Smithsonian / US Geological Survey Weekly Volcanic Activity Report, 9 May-15 May 2012
Managing Editor: Sally Kuhn Sennert

Please cite this report as:

Global Volcanism Program, 2012. Report on Tungurahua (Ecuador). In: Sennert, S K (ed.), Weekly Volcanic Activity Report, 9 May-15 May 2012. Smithsonian Institution and US Geological Survey.

Volcano Profile |  Weekly Report (9 May-15 May 2012)


Tungurahua

Ecuador

1.467°S, 78.442°W; summit elev. 5023 m

All times are local (unless otherwise noted)


IG reported that during 9-15 May visual observations of Tungurahua were often limited due to cloud cover. On 10 May a steam plume with low ash content rose 200 m above the crater and drifted W. Seismicity increased on 12 May.
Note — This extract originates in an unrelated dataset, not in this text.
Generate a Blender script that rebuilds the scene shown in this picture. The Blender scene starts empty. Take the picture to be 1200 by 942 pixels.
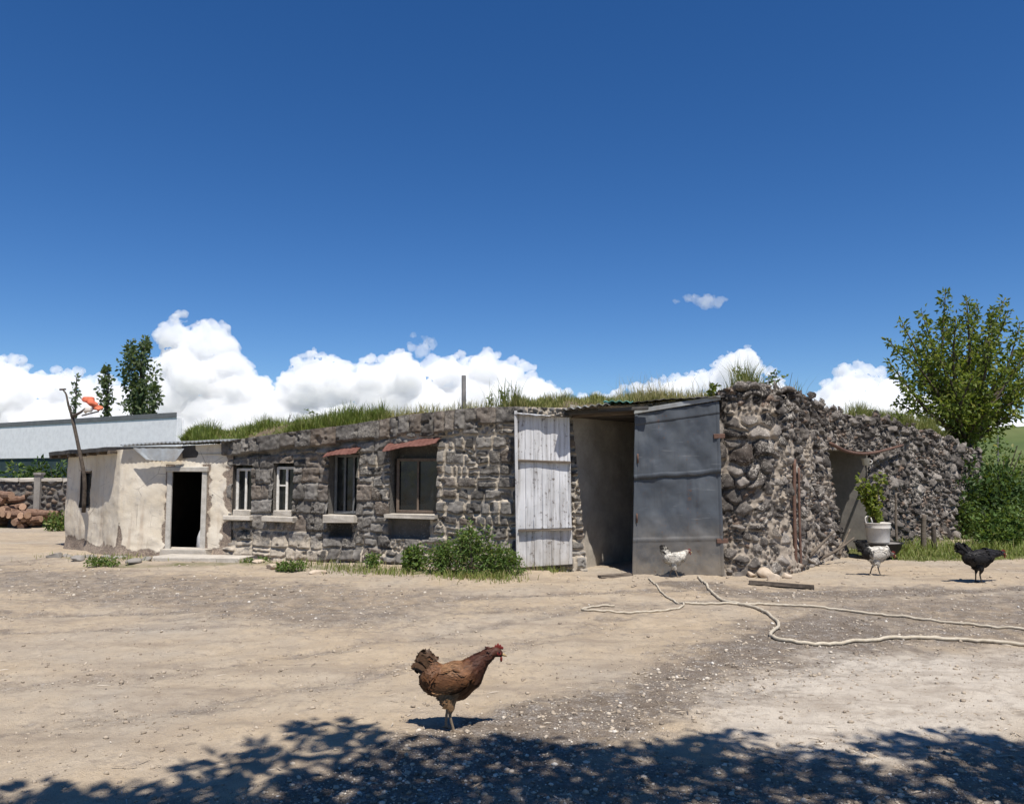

Explosions caused windows to vibrate in areas near the volcano. Sounds resembling blocks rolling down the flanks as well as roaring noises were reported. A plume with low ash content rose 2-3 km above the crater and drifted W and NW. The next day a plume rose 200 m above the crater and drifted W.

Geologic Background. Tungurahua, a steep-sided andesitic-dacitic stratovolcano that towers more than 3 km above its northern base, is one of Ecuador's most active volcanoes. Three major edifices have been sequentially constructed since the mid-Pleistocene over a basement of metamorphic rocks. Tungurahua II was built within the past 14,000 years following the collapse of the initial edifice. Tungurahua II itself collapsed about 3000 years ago and produced a large debris-avalanche deposit and a horseshoe-shaped caldera open to the west, inside which the modern glacier-capped stratovolcano (Tungurahua III) was constructed. Historical eruptions have all originated from the summit crater, accompanied by strong explosions and sometimes by pyroclastic flows and lava flows that reached populated areas at the volcano's base. Prior to a long-term eruption beginning in 1999 that caused the temporary evacuation of the city of Baños at the foot of the volcano, the last major eruption had occurred from 1916 to 1918, although minor activity continued until 1925.